Sunday, 18 January 2015

Zaman Mesolitikum

Zaman Mesolitikum atau zaman batu madya adalah periode peralihan atau di antara zaman Paleolitikum dan Neolitikum. Pada zaman ini, cara hidup manusia masih hampir sama dengan zaman Paleolitikum, yaitu berburu dan menangkap ikan. Namun, pada zaman Mesolitikum pula, manusia sudah mempunyai tempat tinggal tetap dan sudah memulai bercocok tanam meskipun masih sangat sederhana. Perkembangan manusia dan kebudayaan pada era ini berlangsung lebih cepat dibandingkan dengan zaman sebelumnya karena didukung oleh manusia jenis Homo Sapiens (manusia cerdas). Alat-alat yang digunakan pada zaman Paleolitikum masih digunkan di zaman ini dan bahkan dikembangkan dan dihaluskan. Berikut adalah beberapa penginggalan zaman Mesolitikum di Indonesia :
  1.   Kebudayaan Pebble (Pebble Culture)
a.       Kjokkenmoddinger (Sampah Dapur)
Kjokkenmoddinger adalah istilah yang berasal dari bahasa Denmark yaitu kjokken artinya dapur dan modding artinya sampah. Jadi, Kjokkenmoddinger adalah sampah dapur. Sebenarnya Kjokkenmoddinger adalah timbunan atau tumpukan kulit kerang dan siput yang mencapai ketinggian ± 7 meter dan sudah membatu atau menjadi fosil. Kjokkenmoddinger ditemukan disepanjang pantai timur Sumatera yakni antara Langsa dan Medan. Dari bekas-bekas penemuan tersebut menunjukkan bahwa manusia purba yang hidup pada zaman ini sudah menetap. Tahun 1925 Dr. P.V. Van Stein Callenfels melakukan penelitian di bukit kerang tersebut dan hasilnya banyak menemukan kapak genggam yang ternyata berbeda dengan chopper (kapak genggam Palaeolitikum).
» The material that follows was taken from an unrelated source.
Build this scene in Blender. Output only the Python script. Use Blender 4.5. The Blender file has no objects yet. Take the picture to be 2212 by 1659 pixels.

b.      Pebble (kapak genggam Sumatera)
Tahun 1925, Dr. P.V. Van Stein Callenfels melakukan penelitian di bukit kerang tersebut dan hasilnya menemukan kapak genggam. Kapak genggam yang ditemukan di dalam bukit kerang tersebut dinamakan dengan pebble/kapak genggam Sumatra (Sumatralith) sesuai dengan lokasi penemuannya yaitu dipulau Sumatra. Bahan-bahan untuk membuat kapak tersebut berasal batu kali yang dipecah-pecah.

c.       Hachecourt (kapak pendek)
Selain pebble yang diketemukan dalam bukit kerang, juga ditemukan sejenis kapak tetapi bentuknya pendek (setengah lingkaran) yang disebut dengan hachecourt/kapak pendek.

d.      Pipisan
Selain kapak-kapak yang ditemukan dalam bukit kerang, juga ditemukan pipisan (batu-batu penggiling beserta landasannya). Batu pipisan selain dipergunakan untuk menggiling makanan juga dipergunakan untuk menghaluskan cat merah. Bahan cat merah berasal dari tanah merah. Cat merah diperkirakan digunakan untuk keperluan religius dan untuk ilmu sihir.

2.    Kebudayaan Tulang dari Sampung (Sampung Bone Culture)
Berdasarkan alat-alat kehidupan yang ditemukan di goa lawa di Sampung (daerah Ponorogo - Madiun Jawa Timur) tahun 1928 - 1931, ditemukan alat-alat dari batu seperti ujung panah dan flakes, kapak yang sudah diasah, alat dari tulang, tanduk rusa, dan juga alat-alat dari perunggu dan besi. Oleh para arkeolog bagian terbesar dari alat-alat yang ditemukan itu adalah tulang, sehingga disebut sebagai Sampung Bone Culture.

3.Kebudayan Toala (Flake Culture)
Dua orang peneliti dari Swiss yaitu Fritz Sarasin dan Paul Sarasin, pada tahun 1893-1896 mengadakan penelitian di Gua Lamoncong, Sulawesi Selatan. Gua-gua tersebut masih didiami suku bangsa Toala. Mereka berdua berhasil menemukan alat-alat serpih (flake), mata panah bergerigi dan alat-alat lain dari tulang. Berdasarkan alat-alat yang ditemukan Van Stein Callenfeils memastikan bahwa kebudayaan Toala tersebut merupakan kebudayaan mesolitikum. Alat-alat yang menyerupai alat kebudayaan Toala juga ditemukan di NTT, yaitu Flores, Roti, dan Timor. Sedangkan di daerah Priangan, Bandung ditemukan flake yang terbuat dari obsidian (batu hitam yang indah).